Disability sector will become less safe under proposal to undermine regulator

November 14, 2025 |

The Social Services Regulation Amendment (Child Safety, Complaints and Worker Regulation) Bill 2025 has passed through the Victorian Lower House, and will be introduced to the Upper House by the end of the year. The bill will transfer functions from the Victorian Disability Worker Commission, which currently provides specialised and independent expertise on a range of issues affecting people with disability and disability workers, to the Social Services Regulator. 

Community legal centres and disability advocates are deeply concerned about the impact the bill will have on the disability sector. The disability community was not consulted on this bill.

The Victorian Disability Worker Commission’s primary purpose is to protect people with disability by improving the quality and safety of disability services by setting standards, registering workers, and investigating complaints. Key functions include creating a Code of Conduct for workers and taking action against workers who pose a risk to people with disabilities.

The Victorian Disability Worker Commission has played a vital role in championing the rights of people with disabilities, ensuring that their voices are heard and that their unique needs are met with tailored solutions. The proposed closure of the Commission and takeover of functions by the Social Services Regulator will deny the disability community the expertise of the commission and access to the Commission’s complaint system that they trust.

We believe that the Social Services Regulator, while important in its own right, does not possess the same depth of specialised knowledge nor the direct connection to disability communities that the Commission has carefully built over the years.

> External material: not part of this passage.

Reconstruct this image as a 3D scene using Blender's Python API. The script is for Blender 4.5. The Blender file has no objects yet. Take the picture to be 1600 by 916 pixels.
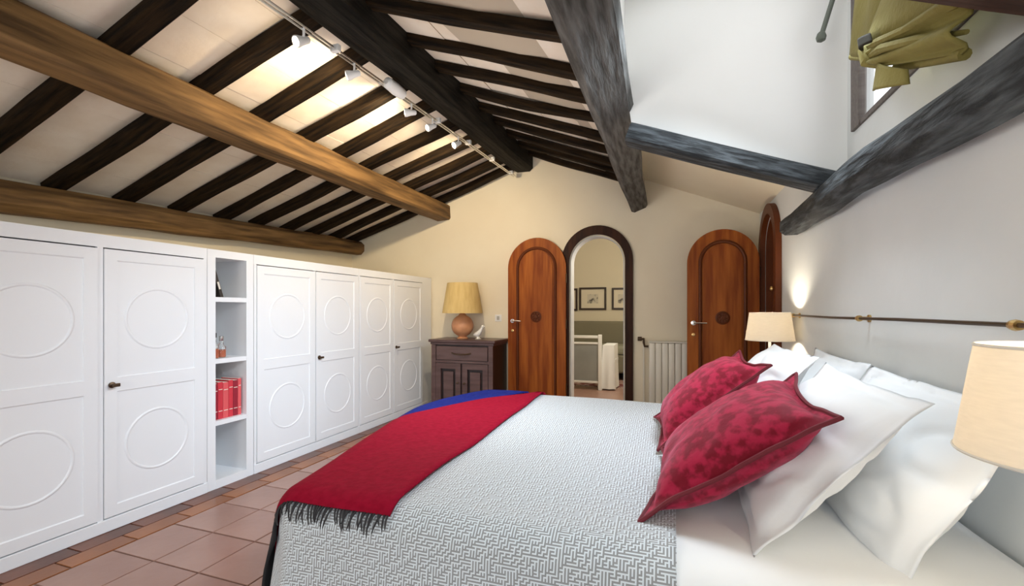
import bpy, bmesh, math, random
from mathutils import Vector, Matrix, noise
random.seed(7)
PI = math.pi
S = bpy.context.scene
C = S.collection

# ------------------------------------------------------------------ camera
cam_d = bpy.data.cameras.new('camera'); cam = bpy.data.objects.new('camera', cam_d); C.objects.link(cam)
cam.location = (0, 0, 1.15)
cam.rotation_euler = (PI/2, 0, math.atan(250/714))
cam_d.sensor_width = 36.0; cam_d.sensor_fit = 'HORIZONTAL'
cam_d.lens = 714/1600*36.0
cam_d.shift_y = 27/1600
cam_d.clip_start = 0.02
S.camera = cam
# ------------------------------------------------------------------ world, lights, exposure
S.view_settings.view_transform = 'Standard'; S.view_settings.look = 'None'
S.view_settings.gamma = 1.0; S.view_settings.use_curve_mapping = False
S.view_settings.exposure = 0.15
w = bpy.data.worlds.new('sky'); S.world = w; w.use_nodes = True
bg = w.node_tree.nodes['Background']; bg.inputs[0].default_value = (0.93, 0.96, 1.0, 1); bg.inputs[1].default_value = 1.6

def light(kind, name, loc, energy, color, rot=(0, 0, 0), **kw):
    d = bpy.data.lights.new(name, kind); d.energy = energy; d.color = color
    for k, v in kw.items(): setattr(d, k, v)
    o = bpy.data.objects.new(name, d); o.location = loc; o.rotation_euler = rot; C.objects.link(o)
    return o
def aim(o, target):
    o.rotation_euler = (Vector(target) - o.location).to_track_quat('-Z', 'Y').to_euler()
# unseen area light added behind the camera as cool front fill
a = light('AREA', 'fill_behind_camera', (-1.5, -1.95, 1.45), 30, (0.86, 0.93, 1.0), shape='RECTANGLE', size=2.6, size_y=1.5)
aim(a, (-1.5, 3.0, 1.1))
# unseen point light added behind the camera to lift the ceiling slopes
light('POINT', 'ceiling_fill_behind', (-1.7, -0.9, 1.2), 28, (1.0, 0.94, 0.86), shadow_soft_size=0.35)
# unseen area light added at the right to brighten the wardrobe fronts
a = light('AREA', 'wardrobe_side_fill', (0.76, -0.75, 0.90), 25, (0.78, 0.89, 1.0), shape='RECTANGLE', size=1.3, size_y=1.3)
aim(a, (-2.78, 1.6, 0.25))
# unseen point light added to brighten the hall
light('POINT', 'hall_fill', (-0.35, 6.0, 2.1), 46, (1.0, 0.96, 0.88), shadow_soft_size=0.15)
# unseen area lights added inside the dormer, standing in for its daylight
a = light('AREA', 'dormer_top_fill', (0.25, 2.0, 2.93), 3.8, (0.95, 0.98, 1.0), shape='RECTANGLE', size=0.8, size_y=0.9)
a = light('AREA', 'dormer_daylight_fill', (0.55, 1.85, 2.30), 9.5, (0.74, 0.87, 1.0), shape='RECTANGLE', size=0.4, size_y=0.5, spread=math.radians(62))  # added narrow beam that brightens the lower wardrobe fronts
aim(a, (-2.78, 2.85, 0.35))
a = light('AREA', 'bed_fill', (0.35, 2.0, 2.30), 13, (0.80, 0.90, 1.0), shape='RECTANGLE', size=0.5, size_y=0.6, spread=math.radians(115))  # added downward fill for the top of the bed
aim(a, (-0.35, 2.15, 0.5))
light('POINT', 'room_fill', (-1.3, 2.4, 1.42), 25, (1.0, 0.96, 0.90), shadow_soft_size=0.4)  # unseen fill added mid-room to lift ceilings and walls

# ------------------------------------------------------------------ materials
def mat(name, col, rough=0.6, metal=0.0, col2=None, nscale=4.0, stretch=None, bump=0.0, bscale=None, detail=4,
        lo=0.35, hi=0.65, coord='Object', sheen=0.0, trans=0.0, emit=None, estr=0.0, alpha=1.0, spec=0.5):
    m = bpy.data.materials.new(name); m.use_nodes = True
    nt = m.node_tree; b = nt.nodes['Principled BSDF']
    b.inputs['Base Color'].default_value = (*col, 1); b.inputs['Roughness'].default_value = rough
    b.inputs['Metallic'].default_value = metal; b.inputs['Specular IOR Level'].default_value = spec
    if sheen:
        b.inputs['Sheen Weight'].default_value = sheen
        b.inputs['Sheen Tint'].default_value = (1, .35, .48, 1) if col[0] > 5*col[1] else (1, 1, 1, 1)
    if trans: b.inputs['Transmission Weight'].default_value = trans
    if emit: b.inputs['Emission Color'].default_value = (*emit, 1); b.inputs['Emission Strength'].default_value = estr
    if col2 or bump:
        tc = nt.nodes.new('ShaderNodeTexCoord'); mp = nt.nodes.new('ShaderNodeMapping')
        nt.links.new(tc.outputs[coord], mp.inputs[0])
        if stretch: mp.inputs['Scale'].default_value = stretch
        n = nt.nodes.new('ShaderNodeTexNoise'); n.inputs['Scale'].default_value = nscale; n.inputs['Detail'].default_value = detail
        nt.links.new(mp.outputs[0], n.inputs['Vector'])
        if col2:
            r = nt.nodes.new('ShaderNodeValToRGB')
            r.color_ramp.elements[0].position = lo; r.color_ramp.elements[1].position = hi
            r.color_ramp.elements[0].color = (*col, 1); r.color_ramp.elements[1].color = (*col2, 1)
            nt.links.new(n.outputs['Fac'], r.inputs[0]); nt.links.new(r.outputs[0], b.inputs['Base Color'])
        if bump:
            n2 = n
            if bscale:
                n2 = nt.nodes.new('ShaderNodeTexNoise'); n2.inputs['Scale'].default_value = bscale; n2.inputs['Detail'].default_value = detail
                nt.links.new(mp.outputs[0], n2.inputs['Vector'])
            bp = nt.nodes.new('ShaderNodeBump'); bp.inputs['Strength'].default_value = min(1, bump); bp.inputs['Distance'].default_value = 0.02
            nt.links.new(n2.outputs['Fac'], bp.inputs['Height']); nt.links.new(bp.outputs[0], b.inputs['Normal'])
    return m

GR = (1.2, 14, 14)
M = {}
M['cream'] = mat('cream_plaster', (.82, .73, .56), .85, col2=(.85, .77, .60), nscale=2, bump=.12, bscale=9)
M['white_wall'] = mat('white_plaster', (.71, .73, .715), .85, col2=(.76, .775, .76), nscale=2, bump=.12, bscale=8)
M['dormer'] = mat('dormer_white_plaster', (.90, .90, .88), .85, col2=(.92, .92, .90), nscale=2, bump=.12, bscale=6)
M['tile_cream'] = mat('limewashed_ceiling_tile', (.79, .68, .55), .85, col2=(.86, .77, .65), nscale=5, bump=.25, bscale=14)
M['joint'] = mat('ceiling_joint', (.50, .42, .32), .9)
M['rafter'] = mat('dark_rafter_wood', (.004, .0026, .0015), .8, col2=(.026, .014, .005), nscale=3, stretch=GR, bump=.5, spec=.12)
M['ridge'] = mat('black_ridge_wood', (.004, .0034, .0025), .75, col2=(.018, .015, .010), nscale=3, stretch=GR, bump=.5, spec=.15)
M['brown_beam'] = mat('brown_beam_wood', (.085, .046, .017), .7, col2=(.24, .135, .050), nscale=2.4, stretch=(.9, 10, 10), bump=.5, spec=.3)
M['plate_beam'] = mat('eaves_beam_wood', (.085, .045, .016), .7, col2=(.27, .15, .055), nscale=2.4, stretch=(.9, 9, 9), bump=.5, spec=.3)
M['grey_beam'] = mat('weathered_grey_wood', (.050, .046, .040), .8, col2=(.15, .145, .135), nscale=4, stretch=(1.2, 9, 9), bump=1.0, detail=7, spec=.3)
M['slate_beam'] = mat('slate_black_wood', (.012, .015, .017), .65, col2=(.105, .12, .13), nscale=4.5, stretch=(1.5, 9, 9), bump=1.0, lo=.44, hi=.76, detail=7, spec=.4)
M['maroon_beam'] = mat('maroon_brown_wood', (.050, .025, .016), .7, col2=(.11, .055, .036), nscale=3, stretch=GR, bump=.5)
M['white_paint'] = mat('white_lacquer', (.83, .85, .88), .42, bump=.03, bscale=3)
M['shelf_in'] = mat('shelf_interior', (.80, .80, .76), .5)
M['oak'] = mat('red_brown_door_wood', (.22, .046, .005), .5, col2=(.40, .115, .016), nscale=2.2, stretch=(9, 9, .8), bump=.06, spec=.18)
M['oak_dark'] = mat('dark_door_moulding', (.12, .030, .008), .45, spec=.2)
M['casing'] = mat('dark_arch_casing', (.022, .007, .003), .6, col2=(.050, .017, .007), nscale=3, stretch=(8, 8, 1), spec=.2)
M['mahogany'] = mat('dusky_mahogany', (.085, .045, .042), .35, col2=(.13, .075, .070), nscale=3, stretch=(1.2, 9, 9), bump=.05)
M['mahogany_dark'] = mat('dark_mahogany', (.014, .007, .007), .4)
M['brass'] = mat('aged_brass', (.62, .42, .17), .32, 1.0)
M['bronze'] = mat('dark_bronze', (.10, .065, .04), .4, .8)
M['chrome'] = mat('steel', (.75, .74, .72), .25, 1.0)
M['white_metal'] = mat('white_metal', (.82, .82, .80), .4)
M['rad'] = mat('cream_radiator', (.80, .76, .65), .4)
M['terracotta_lamp'] = mat('terracotta_ceramic', (.56, .25, .12), .45, col2=(.66, .33, .17), nscale=8)
M['tan_shade'] = mat('straw_shade', (.62, .44, .17), .8, col2=(.70, .52, .22), nscale=30, stretch=(1, 1, .2))
M['floor_base'] = mat('floor_grout', (.21, .12, .09), .7)
M['tile'] = mat('terracotta_floor_tile', (.30, .165, .13), .35, col2=(.37, .22, .175), nscale=2.0, bump=.06, bscale=20)
M['tile_dark'] = mat('dark_floor_tile', (.085, .028, .016), .3, col2=(.17, .055, .026), nscale=3.0, bump=.06, bscale=20)
M['tile_orange'] = mat('orange_floor_tile', (.22, .075, .025), .3, col2=(.33, .12, .04), nscale=3.0, bump=.06, bscale=20)
M['linen'] = mat('white_linen', (.85, .86, .86), .9, bump=.15, bscale=7, sheen=.2)
M['velvet'] = mat('crimson_velvet', (.17, .002, .012), .65, col2=(.36, .010, .042), nscale=30, detail=3, lo=.42, hi=.58, bump=.3, bscale=14, sheen=.35, spec=.15)
M['velvet_edge'] = mat('crimson_edge', (.13, .002, .010), .7, sheen=.1)
M['red_wool'] = mat('red_wool', (.24, .003, .018), .9, col2=(.29, .005, .024), nscale=40, bump=.15, bscale=60, spec=.08)
M['blue_wool'] = mat('blue_wool', (.009, .015, .135), .9, col2=(.013, .022, .175), nscale=40, bump=.15, bscale=60, spec=.08)
M['black_wool'] = mat('black_wool', (.012, .012, .014), .9)
M['fringe'] = mat('dark_fringe', (.03, .028, .03), .9)
M['olive'] = mat('olive_canvas', (.20, .165, .035), .8, col2=(.26, .22, .055), nscale=5, bump=.2, bscale=60)
M['loop_shade'] = mat('painted_loop_shade', (.022, .017, .006), .85)  # near-black colour paints the shade inside the blind's loop
M['frame_grey'] = mat('grey_brown_window_wood', (.11, .09, .08), .6, col2=(.16, .135, .12), nscale=4, stretch=GR)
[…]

There is also concern that the Social Servies Regulator has a record of poor enforcement, low accountability, and a lower benchmark for the minimum standard of care.

Our fear is that centralising functions under the Social Services Regulator could lead to less effective service delivery, loss of disability-specific expertise, and weakened safeguards.

We’re calling on the Victorian Government to withdraw this clause of the bill until a full review of the Social Services Regulator has been completed. We also ask that the government consults and works with the disability sector and people with lived experience through their representative organisations to implement a more robust disability specific regulator with independent oversight that is able to effectively enforce standards, and ensure transparent accountability.

Louisa Gibbs, CEO at the Federation said: “The Disability Worker Commission has both the lived experience and the expertise to regulate the disability worker sector, improving safety and ensuring that high standards of care are met. Our disability community deserves to have their interests safeguarded by an organisation that truly understands and represents them, and that organisation is the Victorian Disability Working Commission.

“Shifting regulatory powers to the Social Services Regulator overlooks the unique experiences and needs of people living with disability. We urge the government to consult with disability representative organisations and community legal centres that work with people living with disability before pushing through any legislations that risks reducing the standards of care available for people with disability.”

Charlotte Jones, CEO at Mental Health Legal Centre said: “Our clients often live with complex mental health conditions alongside disability, increasing the need for strong and transparent safeguards. Diluting the independence and expertise of the Disability Worker Commission risks leaving these individuals without the strong protections they need. We urge the government to prioritise specialised regulation that understands the intersection of mental health and disability, rather than centralising oversight in a body with less accountability and less connection to lived experience.”

Julie Phillips, CEO at Disability Discrimination Legal Service said: “The royal commission said people with disabilities are being treated differently than other sectors of society, are much more susceptible to violence, abuse and neglect, and that’s why their recommendation was that we need a regulator that is specifically for people with disabilities.

“It’s been very disappointing, the misleading of parliamentarians and the public about how we have been involved when we have not.”